# Request
Repeat exactly the lines between and including those that contain "tilt=tl, foot=ft, var=va" and "stem='stem_pale' if pale". Output no other line.

# Data section
------------
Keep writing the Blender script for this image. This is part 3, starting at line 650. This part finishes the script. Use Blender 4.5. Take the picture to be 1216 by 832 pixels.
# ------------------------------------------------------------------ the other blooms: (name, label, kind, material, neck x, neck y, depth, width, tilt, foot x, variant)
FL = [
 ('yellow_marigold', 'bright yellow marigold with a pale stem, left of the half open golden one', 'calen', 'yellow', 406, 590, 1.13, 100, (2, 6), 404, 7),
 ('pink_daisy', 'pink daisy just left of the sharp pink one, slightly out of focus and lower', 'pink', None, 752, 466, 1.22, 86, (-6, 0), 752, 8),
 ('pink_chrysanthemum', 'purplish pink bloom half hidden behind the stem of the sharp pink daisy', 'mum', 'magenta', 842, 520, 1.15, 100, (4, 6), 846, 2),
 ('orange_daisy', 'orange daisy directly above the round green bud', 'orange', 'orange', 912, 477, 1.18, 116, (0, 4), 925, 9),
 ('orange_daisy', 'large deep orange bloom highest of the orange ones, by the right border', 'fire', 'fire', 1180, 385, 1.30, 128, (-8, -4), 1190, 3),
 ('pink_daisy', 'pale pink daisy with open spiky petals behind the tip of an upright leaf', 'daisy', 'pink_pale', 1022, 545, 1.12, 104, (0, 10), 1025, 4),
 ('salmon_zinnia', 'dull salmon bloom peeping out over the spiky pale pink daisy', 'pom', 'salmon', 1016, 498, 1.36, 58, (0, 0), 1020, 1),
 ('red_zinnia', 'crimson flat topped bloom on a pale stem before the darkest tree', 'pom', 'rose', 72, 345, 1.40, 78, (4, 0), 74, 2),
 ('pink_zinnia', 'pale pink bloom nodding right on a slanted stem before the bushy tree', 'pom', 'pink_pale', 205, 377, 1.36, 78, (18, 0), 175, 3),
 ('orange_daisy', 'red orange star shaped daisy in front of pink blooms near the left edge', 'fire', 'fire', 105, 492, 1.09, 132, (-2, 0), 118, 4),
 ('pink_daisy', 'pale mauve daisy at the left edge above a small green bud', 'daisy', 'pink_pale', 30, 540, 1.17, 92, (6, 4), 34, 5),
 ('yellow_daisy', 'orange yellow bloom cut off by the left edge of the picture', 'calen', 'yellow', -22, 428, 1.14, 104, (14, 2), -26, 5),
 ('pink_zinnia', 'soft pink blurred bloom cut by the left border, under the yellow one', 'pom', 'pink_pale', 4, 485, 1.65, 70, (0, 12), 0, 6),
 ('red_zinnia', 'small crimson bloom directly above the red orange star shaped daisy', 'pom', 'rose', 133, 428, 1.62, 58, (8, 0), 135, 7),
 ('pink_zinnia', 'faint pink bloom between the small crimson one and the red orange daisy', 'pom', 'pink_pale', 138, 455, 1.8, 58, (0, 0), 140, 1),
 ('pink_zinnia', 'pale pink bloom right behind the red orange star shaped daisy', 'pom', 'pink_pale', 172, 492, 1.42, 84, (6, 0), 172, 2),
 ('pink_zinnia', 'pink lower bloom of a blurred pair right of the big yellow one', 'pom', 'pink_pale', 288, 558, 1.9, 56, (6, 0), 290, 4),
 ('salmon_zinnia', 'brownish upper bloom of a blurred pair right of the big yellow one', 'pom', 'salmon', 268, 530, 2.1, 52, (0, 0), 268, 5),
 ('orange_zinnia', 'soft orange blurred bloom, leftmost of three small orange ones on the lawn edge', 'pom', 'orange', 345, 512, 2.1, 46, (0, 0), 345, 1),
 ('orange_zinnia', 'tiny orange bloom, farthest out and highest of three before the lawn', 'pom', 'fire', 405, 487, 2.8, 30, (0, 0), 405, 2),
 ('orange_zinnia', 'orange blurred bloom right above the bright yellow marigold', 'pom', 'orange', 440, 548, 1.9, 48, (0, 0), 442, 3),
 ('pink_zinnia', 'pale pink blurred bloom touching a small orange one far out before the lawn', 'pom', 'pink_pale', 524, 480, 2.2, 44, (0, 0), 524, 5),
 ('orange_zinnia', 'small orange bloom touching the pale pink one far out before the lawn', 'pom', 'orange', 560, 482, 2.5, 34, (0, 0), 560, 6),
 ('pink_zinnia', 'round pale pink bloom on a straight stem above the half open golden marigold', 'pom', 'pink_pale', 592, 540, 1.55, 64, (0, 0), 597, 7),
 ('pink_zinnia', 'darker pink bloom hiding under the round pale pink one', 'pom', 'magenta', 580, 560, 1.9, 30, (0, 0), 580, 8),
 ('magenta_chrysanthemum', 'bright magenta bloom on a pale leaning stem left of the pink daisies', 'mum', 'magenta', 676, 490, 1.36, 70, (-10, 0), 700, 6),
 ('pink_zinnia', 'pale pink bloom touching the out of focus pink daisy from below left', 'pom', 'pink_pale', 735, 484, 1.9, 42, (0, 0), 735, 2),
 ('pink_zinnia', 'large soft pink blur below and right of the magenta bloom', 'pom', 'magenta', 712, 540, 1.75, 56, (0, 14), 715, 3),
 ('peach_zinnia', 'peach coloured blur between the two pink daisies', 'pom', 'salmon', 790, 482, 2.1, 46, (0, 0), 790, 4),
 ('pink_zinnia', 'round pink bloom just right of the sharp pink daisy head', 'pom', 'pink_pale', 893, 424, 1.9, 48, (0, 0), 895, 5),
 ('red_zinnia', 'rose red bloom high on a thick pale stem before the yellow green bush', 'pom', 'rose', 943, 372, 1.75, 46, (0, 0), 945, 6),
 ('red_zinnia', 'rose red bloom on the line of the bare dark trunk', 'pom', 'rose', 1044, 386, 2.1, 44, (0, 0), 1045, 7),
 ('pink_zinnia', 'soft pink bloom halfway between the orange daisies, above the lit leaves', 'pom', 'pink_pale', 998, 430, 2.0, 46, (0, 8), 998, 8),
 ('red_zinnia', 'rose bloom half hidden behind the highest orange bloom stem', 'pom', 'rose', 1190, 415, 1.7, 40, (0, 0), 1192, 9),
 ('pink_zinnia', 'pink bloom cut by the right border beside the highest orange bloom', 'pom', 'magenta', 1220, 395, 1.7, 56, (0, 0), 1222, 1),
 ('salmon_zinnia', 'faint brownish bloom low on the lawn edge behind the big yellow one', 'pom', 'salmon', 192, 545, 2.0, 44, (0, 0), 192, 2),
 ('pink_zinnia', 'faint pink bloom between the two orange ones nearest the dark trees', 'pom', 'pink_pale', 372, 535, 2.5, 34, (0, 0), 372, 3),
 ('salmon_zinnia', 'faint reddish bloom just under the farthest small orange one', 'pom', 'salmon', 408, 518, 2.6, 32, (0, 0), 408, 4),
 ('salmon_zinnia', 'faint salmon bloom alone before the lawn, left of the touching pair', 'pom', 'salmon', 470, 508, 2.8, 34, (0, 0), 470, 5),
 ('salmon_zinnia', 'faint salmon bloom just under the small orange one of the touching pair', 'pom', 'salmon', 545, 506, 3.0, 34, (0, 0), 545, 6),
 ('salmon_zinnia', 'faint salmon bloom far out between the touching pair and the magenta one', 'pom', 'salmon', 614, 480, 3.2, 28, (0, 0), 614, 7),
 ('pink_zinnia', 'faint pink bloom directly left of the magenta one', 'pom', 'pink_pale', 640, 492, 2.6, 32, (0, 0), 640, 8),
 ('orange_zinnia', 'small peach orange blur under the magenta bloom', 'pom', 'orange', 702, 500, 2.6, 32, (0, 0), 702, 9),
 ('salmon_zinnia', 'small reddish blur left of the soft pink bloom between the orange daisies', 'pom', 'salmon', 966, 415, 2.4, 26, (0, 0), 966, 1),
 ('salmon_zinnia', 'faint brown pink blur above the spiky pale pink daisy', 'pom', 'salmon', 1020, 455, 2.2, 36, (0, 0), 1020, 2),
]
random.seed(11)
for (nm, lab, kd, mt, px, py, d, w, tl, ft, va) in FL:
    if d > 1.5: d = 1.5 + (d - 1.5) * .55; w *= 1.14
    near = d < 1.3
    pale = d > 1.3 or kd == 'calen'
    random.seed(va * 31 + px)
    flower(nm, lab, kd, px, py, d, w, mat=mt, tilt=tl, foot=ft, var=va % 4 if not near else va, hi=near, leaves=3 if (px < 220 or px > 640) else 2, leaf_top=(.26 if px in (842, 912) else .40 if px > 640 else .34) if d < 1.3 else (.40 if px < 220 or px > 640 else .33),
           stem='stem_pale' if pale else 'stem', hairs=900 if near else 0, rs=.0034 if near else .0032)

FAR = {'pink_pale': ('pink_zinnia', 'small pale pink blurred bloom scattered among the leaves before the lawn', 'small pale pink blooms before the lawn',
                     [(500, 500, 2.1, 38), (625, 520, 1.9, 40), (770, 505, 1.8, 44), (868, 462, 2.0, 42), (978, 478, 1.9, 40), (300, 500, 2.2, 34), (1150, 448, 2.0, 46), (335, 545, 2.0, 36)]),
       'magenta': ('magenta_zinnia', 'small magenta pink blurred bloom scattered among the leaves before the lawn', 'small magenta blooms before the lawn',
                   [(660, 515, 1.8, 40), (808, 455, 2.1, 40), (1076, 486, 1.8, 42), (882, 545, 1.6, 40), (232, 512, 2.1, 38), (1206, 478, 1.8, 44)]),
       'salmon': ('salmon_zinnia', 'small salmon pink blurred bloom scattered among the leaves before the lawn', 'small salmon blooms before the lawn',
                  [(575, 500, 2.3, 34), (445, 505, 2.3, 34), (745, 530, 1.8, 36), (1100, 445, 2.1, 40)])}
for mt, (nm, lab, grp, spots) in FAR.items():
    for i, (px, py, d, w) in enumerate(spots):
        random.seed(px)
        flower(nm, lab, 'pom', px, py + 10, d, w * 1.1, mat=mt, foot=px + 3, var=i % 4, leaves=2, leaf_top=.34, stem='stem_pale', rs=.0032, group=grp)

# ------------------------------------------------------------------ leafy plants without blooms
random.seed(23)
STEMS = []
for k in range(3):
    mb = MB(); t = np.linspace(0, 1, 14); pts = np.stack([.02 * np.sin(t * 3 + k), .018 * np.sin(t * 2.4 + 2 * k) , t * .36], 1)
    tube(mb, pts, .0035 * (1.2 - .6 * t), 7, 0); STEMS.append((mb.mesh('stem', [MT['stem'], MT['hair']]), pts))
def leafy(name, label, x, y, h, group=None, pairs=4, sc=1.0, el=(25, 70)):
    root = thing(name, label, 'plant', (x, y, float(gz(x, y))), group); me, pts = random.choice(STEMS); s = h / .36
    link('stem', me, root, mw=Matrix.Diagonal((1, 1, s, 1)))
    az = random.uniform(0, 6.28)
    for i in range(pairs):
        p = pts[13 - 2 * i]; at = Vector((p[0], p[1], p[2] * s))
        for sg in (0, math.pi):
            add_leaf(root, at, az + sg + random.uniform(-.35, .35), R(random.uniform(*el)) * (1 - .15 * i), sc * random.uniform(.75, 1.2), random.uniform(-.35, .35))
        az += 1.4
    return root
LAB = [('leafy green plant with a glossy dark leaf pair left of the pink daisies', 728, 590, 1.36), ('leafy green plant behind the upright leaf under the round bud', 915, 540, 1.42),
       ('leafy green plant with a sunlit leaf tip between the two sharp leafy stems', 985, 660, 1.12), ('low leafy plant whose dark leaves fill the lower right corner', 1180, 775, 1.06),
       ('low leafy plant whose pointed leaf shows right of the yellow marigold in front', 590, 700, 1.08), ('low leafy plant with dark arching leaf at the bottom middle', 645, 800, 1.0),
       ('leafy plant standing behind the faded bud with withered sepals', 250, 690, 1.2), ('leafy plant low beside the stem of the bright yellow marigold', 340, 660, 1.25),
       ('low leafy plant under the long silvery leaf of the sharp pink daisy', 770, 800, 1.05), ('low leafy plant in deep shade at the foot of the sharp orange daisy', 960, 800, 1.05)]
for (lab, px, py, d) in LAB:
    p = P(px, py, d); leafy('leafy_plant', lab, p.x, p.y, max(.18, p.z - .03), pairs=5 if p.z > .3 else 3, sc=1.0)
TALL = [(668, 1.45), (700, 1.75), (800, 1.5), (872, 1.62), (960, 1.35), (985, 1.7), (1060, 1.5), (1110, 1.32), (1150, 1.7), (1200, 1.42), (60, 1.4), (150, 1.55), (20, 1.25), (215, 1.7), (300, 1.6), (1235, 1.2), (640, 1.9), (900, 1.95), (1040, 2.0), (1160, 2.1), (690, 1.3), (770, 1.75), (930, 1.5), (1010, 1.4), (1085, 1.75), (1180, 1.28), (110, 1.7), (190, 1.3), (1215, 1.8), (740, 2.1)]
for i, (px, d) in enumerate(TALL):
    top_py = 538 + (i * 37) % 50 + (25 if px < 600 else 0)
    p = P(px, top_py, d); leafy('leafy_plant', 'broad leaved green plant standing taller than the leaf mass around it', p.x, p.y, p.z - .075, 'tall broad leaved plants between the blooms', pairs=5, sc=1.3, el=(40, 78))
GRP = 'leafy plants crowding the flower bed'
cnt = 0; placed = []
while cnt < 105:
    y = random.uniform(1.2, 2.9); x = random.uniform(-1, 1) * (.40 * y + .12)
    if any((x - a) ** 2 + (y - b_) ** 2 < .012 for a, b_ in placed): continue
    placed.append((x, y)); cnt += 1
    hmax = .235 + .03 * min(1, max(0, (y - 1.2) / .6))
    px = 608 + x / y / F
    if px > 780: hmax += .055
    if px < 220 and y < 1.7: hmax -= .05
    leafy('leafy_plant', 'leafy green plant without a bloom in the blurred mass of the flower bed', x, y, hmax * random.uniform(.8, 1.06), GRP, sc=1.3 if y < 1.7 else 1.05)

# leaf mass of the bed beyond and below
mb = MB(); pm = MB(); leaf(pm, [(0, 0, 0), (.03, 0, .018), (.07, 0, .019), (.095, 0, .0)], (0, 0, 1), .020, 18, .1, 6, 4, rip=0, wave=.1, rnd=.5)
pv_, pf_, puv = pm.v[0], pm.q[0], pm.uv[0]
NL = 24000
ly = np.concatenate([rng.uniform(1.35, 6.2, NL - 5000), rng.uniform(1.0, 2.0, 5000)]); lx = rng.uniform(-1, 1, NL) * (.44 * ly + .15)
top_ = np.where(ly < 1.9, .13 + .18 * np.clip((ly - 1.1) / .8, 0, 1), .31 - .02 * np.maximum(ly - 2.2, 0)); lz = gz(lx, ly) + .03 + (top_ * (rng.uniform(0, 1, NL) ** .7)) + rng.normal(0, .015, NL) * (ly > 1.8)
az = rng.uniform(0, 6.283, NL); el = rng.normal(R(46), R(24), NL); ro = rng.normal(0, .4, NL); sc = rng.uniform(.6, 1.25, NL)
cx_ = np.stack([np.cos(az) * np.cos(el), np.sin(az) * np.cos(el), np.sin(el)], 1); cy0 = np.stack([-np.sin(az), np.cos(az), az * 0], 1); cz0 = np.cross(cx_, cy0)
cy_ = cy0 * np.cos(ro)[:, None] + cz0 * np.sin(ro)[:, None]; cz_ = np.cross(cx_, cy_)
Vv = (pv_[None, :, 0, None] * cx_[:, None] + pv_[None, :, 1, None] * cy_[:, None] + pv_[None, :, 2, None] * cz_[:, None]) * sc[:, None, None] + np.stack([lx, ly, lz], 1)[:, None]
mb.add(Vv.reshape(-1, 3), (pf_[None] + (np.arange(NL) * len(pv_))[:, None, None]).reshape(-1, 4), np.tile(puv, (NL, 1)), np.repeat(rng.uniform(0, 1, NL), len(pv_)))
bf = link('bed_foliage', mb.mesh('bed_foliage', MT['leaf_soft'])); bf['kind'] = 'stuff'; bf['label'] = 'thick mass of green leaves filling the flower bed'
------------
# Finished answer
    flower(nm, lab, kd, px, py, d, w, mat=mt, tilt=tl, foot=ft, var=va % 4 if not near else va, hi=near, leaves=3 if (px < 220 or px > 640) else 2, leaf_top=(.26 if px in (842, 912) else .40 if px > 640 else .34) if d < 1.3 else (.40 if px < 220 or px > 640 else .33),
           stem='stem_pale' if pale else 'stem', hairs=900 if near else 0, rs=.0034 if near else .0032)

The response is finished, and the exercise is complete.